What’s the point of a const member function? If you asked me last week, I would have said that const in general is just a “safety net” to protect you from yourself. I would have proceeded to babble something about how mutators must be non-const, and accessors should always be const.
I’m sure I would have said “always”.
But last night I realized that, in certain instances, you can optimize by breaking this rule.
Consider the following:
#include
#include
using namespace std;
template < class T >
class Foo {
private:
bool initialized_;
T data_;
public:
Foo() :
initialized_( false )
{}
Foo( T data ) :
initialized_( true ),
data_( data )
{}
void set( int data )
{
data_ = data;
initialized_ = true;
}
void fubarize()
{
if( !initialized_ )
throw invalid_argument( “Can’t fubarize an uninitialized Foo” );
cout << "Called slow fubarize()" << endl;
}
void fubarize() const
{
cout << "Called fast fubarize()" << endl;
}
};
int main()
{
Foo f;
try
{
f.fubarize();
}
catch( invalid_argument &e )
{
cout << e.what() << endl;
}
f.set( 42 );
f.fubarize();
const Foo cf( 42 );
cf.fubarize();
}
If I compile and execute this program I get the following output:
Can't fubarize an uninitialized Foo Called slow fubarize() Called fast fubarize()
Both versions of fubarize() are conceptually const — neither changes state. However, thanks to the fact that C++ overload resolution takes constness into consideration, we can provide two different versions: one for regular Foo objects and an ”optimized” version for const Foo objects. Because const Foo objects must be initialized upon construction, we can omit the initialized_ check.
It’s always faster to do less work.
This is pretty neat.
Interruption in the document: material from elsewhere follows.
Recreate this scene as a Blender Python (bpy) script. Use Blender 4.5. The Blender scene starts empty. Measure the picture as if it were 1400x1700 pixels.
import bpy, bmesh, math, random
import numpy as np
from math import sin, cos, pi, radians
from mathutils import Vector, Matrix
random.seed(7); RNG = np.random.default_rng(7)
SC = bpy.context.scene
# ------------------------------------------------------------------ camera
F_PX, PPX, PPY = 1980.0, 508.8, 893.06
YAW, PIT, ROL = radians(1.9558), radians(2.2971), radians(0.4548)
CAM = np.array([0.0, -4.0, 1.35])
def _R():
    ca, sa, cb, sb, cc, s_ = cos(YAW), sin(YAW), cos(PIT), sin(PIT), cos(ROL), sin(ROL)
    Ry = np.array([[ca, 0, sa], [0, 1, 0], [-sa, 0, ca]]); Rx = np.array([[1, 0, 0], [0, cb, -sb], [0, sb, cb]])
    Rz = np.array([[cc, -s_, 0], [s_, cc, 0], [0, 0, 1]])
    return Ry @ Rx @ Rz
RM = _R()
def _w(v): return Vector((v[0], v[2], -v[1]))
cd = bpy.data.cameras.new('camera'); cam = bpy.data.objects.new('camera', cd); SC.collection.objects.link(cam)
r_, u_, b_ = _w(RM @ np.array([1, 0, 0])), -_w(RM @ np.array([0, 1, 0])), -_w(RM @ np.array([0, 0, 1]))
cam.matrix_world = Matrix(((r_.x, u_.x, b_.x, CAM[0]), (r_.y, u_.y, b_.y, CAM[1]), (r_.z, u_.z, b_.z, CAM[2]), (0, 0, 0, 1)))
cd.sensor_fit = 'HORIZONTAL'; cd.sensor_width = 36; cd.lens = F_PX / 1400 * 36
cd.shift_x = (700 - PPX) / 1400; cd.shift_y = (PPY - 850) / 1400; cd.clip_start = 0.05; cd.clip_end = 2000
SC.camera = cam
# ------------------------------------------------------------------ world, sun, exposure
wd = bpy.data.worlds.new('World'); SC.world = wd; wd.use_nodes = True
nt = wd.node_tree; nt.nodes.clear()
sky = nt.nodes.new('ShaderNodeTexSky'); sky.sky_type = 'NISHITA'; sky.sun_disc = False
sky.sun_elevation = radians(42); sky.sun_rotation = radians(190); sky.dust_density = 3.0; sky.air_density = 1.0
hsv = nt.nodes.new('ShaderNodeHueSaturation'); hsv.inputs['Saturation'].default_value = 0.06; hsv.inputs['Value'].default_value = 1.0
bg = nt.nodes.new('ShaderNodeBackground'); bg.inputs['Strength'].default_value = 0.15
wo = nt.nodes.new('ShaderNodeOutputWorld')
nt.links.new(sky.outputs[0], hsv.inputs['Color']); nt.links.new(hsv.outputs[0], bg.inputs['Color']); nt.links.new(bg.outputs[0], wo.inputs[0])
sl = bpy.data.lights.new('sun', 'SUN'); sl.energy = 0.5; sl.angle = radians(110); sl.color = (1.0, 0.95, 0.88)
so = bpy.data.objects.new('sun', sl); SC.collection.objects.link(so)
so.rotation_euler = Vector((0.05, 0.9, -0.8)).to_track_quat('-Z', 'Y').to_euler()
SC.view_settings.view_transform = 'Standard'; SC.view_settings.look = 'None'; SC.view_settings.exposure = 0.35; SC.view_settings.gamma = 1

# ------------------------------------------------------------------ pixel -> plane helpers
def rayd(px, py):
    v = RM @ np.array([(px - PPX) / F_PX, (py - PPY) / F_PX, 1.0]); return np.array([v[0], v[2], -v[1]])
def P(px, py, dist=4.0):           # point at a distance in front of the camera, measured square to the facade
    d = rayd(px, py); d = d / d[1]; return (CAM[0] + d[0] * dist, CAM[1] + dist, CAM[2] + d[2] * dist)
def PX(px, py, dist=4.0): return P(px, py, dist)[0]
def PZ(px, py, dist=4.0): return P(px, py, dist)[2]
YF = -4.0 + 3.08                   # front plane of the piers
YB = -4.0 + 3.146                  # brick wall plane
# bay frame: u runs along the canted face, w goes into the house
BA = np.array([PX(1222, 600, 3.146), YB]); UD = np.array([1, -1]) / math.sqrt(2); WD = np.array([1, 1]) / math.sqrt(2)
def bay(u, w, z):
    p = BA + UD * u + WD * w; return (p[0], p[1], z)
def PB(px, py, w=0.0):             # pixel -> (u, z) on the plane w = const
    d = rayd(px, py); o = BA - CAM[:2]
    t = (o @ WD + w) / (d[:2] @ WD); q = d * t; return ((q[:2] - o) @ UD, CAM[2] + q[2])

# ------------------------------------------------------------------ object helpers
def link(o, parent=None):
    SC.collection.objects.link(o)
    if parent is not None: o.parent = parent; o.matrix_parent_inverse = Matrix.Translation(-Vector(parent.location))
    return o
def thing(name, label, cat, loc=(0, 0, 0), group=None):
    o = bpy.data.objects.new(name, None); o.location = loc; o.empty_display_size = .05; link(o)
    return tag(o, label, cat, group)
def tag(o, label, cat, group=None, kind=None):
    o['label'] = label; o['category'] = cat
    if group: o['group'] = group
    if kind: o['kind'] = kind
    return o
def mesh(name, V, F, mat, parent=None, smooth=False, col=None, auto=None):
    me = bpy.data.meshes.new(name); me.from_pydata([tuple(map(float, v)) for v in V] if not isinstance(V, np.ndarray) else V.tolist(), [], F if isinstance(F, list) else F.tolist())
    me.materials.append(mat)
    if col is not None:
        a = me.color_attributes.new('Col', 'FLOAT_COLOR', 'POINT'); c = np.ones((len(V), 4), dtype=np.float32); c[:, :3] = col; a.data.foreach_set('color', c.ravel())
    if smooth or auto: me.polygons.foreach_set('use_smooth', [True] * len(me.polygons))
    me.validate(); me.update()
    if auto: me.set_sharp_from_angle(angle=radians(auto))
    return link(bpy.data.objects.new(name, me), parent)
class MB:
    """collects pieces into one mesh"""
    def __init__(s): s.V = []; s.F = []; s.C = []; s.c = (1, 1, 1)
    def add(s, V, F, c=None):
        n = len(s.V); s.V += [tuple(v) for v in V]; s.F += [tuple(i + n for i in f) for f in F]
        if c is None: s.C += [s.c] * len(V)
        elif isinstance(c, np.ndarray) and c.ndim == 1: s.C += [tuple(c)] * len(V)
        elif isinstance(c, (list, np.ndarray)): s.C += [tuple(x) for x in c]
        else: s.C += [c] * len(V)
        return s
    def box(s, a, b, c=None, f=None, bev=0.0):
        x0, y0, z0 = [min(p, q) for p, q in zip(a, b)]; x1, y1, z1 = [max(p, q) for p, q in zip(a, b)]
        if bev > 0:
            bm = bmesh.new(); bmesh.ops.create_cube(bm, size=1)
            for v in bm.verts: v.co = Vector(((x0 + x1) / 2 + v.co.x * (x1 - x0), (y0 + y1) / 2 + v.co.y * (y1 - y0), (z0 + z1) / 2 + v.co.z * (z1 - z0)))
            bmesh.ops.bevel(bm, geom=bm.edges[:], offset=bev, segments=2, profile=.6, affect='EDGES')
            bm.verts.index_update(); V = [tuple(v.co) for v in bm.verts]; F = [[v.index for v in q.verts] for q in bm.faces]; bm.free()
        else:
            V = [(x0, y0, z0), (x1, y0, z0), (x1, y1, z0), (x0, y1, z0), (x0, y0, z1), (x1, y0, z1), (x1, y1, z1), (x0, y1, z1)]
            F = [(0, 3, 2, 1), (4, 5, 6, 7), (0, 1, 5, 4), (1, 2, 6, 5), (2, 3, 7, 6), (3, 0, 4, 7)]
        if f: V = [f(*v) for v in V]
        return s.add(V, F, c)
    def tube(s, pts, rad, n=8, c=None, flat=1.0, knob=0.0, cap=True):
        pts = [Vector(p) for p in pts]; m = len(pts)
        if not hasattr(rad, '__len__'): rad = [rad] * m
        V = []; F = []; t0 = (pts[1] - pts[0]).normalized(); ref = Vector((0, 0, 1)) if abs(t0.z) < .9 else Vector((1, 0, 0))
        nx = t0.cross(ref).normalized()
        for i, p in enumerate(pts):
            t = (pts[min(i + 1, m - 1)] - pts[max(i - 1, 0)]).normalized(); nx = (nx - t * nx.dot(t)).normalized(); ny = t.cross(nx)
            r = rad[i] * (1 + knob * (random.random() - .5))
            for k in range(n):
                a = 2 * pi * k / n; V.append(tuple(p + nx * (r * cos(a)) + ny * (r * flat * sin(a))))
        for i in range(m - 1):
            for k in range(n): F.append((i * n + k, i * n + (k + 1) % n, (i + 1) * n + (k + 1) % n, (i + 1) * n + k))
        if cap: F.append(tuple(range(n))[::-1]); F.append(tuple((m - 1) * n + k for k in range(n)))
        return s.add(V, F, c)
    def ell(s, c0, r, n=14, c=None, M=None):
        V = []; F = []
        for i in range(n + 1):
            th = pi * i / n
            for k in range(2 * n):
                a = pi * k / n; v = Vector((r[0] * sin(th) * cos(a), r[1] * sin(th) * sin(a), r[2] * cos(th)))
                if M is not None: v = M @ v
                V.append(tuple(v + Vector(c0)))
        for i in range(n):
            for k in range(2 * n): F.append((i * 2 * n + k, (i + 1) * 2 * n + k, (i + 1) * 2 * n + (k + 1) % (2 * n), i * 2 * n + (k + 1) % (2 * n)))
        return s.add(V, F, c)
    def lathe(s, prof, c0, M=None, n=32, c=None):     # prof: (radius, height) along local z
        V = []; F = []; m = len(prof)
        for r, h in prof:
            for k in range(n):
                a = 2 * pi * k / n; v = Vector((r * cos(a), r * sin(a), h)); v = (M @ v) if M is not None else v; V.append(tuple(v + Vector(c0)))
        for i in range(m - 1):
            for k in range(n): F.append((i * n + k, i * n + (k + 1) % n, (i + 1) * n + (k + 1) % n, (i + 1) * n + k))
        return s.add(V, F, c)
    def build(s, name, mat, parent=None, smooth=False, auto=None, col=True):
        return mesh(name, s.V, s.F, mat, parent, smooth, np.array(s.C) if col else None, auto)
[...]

However, it’s unfortunate that I have to trade the compiler’s “const” enforcement for this optimization.

I’ll bet that mutable will cause some serious problems with most compilers if there are global const objects - they’ll get stuck in read only data, and then the mutable member will make the code puke :-)
Kev,
I just tried a global static const object with a mutable member, and it seems to work. I also tried the old const_cast(this) trick, and that works too.
Either you guys are smart enough to detect the const_cast, or you never stick static const global objects into rdata.
I’m guessing the latter.
I’ll probably make a blog post out of this…one day :)
-Mark
Beware premature optimization.
You are sacrificing semantic clarity for a false optimization. Just because you *can* do something doesn’t mean you should.
BTW, your example is flawed; I can clearly write this (nothing prevents misuse):
const Foo f;
f.fubarize(); // “Called fast fubarize” but it wasn’t initialized (and can never be)!
The bigger problem I have is that your example isn’t using an accessor: it returns void! A better example may be a lazy initialization example (ala caching database queries), but all you save is the query and I’d still do that by making the cached value mutable.
A better optimization for your case is to remove the default constructor for Foo and force clients to provide a valid value!
Bheesh,
The backstory here is that I spent a few weeks building a perf test harness around boost::function. It’s working great now, but the overhead (measuring the perf of a call to a “null” function) is too high. I started looking into what was happening when you invoke operator()() on a const boost::function object, and it turns out that there is an “if(!initialized)” check very similar to this example.
So I think it’s mature optimization :) But I guess that’s not really the point.
As you point out, I totally missed the fact that you can still create an uninitialized const Foo. I think that’s the major problem here.
What I want is a class which can be instantiated as both const and non-const, but where all const objects must use the 2nd constructor (the one which sets data_ and initialized_ to true).
Unfortunately, I don’t know of a way to do this. Maybe I need a FooFactory or something? I’ll have to think about this for a while.
-Mark
I forgot to mention the most common genuine use of this feature: returning iterators.
Calling begin() on a const vector returns a const_iterator and calling begin() on a non-const vector returns a plain-old iterator.
That’s overload resolution I can get behind!